O leitor poderia imaginar que, por detrás desta loucura, não tenha havido método. Mas de fato, houve. Isto porque o que os subsequentes pacotes de ajuda organizados pela Comissão Europeia (CE), o Banco Central Europeu (BCE) e o Fundo Monetário Internacional (FMI) representaram em realidade um exitoso “mecanismo de saída” para o setor financeiro privado internacional — especialmente dos bancos e investidores alemães, franceses e italianos que tinham seus balanços super expostos à dívida grega. De fato, em 2011, um ano depois do primeiro pacote de ajuda orquestrado pelo FMI e pela comunidade europeia, 36% desta exposição já tinha sido transferida para o Banco Central Europeu (15%), a União Europeia (15%) e o Fundo Monetário Internacional (6%); e agora, 62% da montanha de dívida grega está no balanço dos contribuintes europeus — e não por coincidência os maiores credores são os governos da Alemanha (€56 bi), a Franca (€42 bi) e a Itália (€37 bi).

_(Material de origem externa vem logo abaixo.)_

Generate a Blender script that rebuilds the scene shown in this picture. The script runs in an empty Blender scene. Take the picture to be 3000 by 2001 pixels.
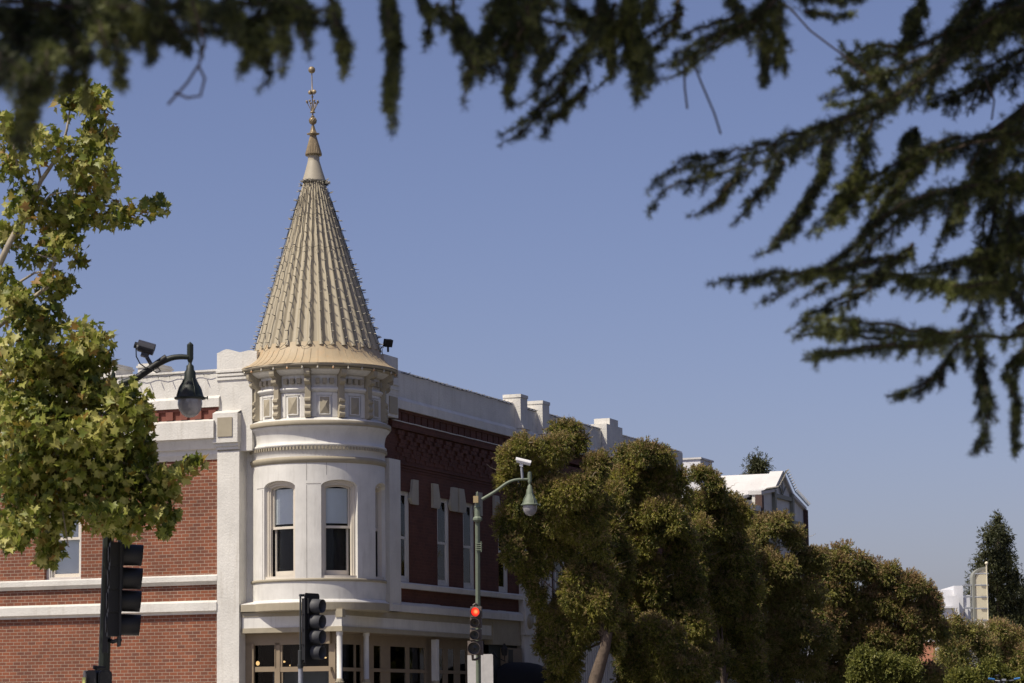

Na época em que se discutia o primeiro programa de ajuste na Grécia, aqui em Washington eu escutei que os gregos tinham de estar preparados para “cortar na carne” para que os programas dessem certo. A este comentário minha primeira pergunta era: Isto vai dar certo? (Coisa que eu sempre duvidei). A segunda era, para mim, a mais importante: A carne de quem? Até agora, foram os trabalhadores gregos e a classe média naquele país que tiveram de arcar com um crescimento de desemprego total, que se encontra em 27%; e com enormes dificuldades em pagar suas contas. Mas são especialmente os jovens gregos, que encaram um desemprego superior a 50%, que estão vendo as consequências do “corte na carne”. Neste grupo, pequenos empresários e as mulheres são os mais afetados. E ainda há um quarto grupo de vítimas (ainda potenciais): os contribuintes europeus, que estão, com razão, preocupados com o fato de que seus governos terão de arcar com a possível moratória grega.

Não há respostas claras para como sair deste buraco que se tornou a crise grega, mas o novo governo está claramente indicando que quer uma reestruturação da dívida e outras condições de ajuste e prazo. Quer um espaço para respirar e enfrentar a espiral de recessão econômica e deterioração fiscal que estes anos de ajuste ineficaz têm imposto ao país. Frente às loucuras que foram cometidas, falsamente, em nome da austeridade, e face ao enorme sofrimento por que tem passado a maioria dos gregos, o que o novo governo está propondo não parece um sacrilégio, nem tampouco “um presente de grego”. Parece, sim, mas como uma oportunidade de reflexão para os que ainda acham que podem vencer crises como a que passa a Grécia com receitas que já fracassaram tantas vezes.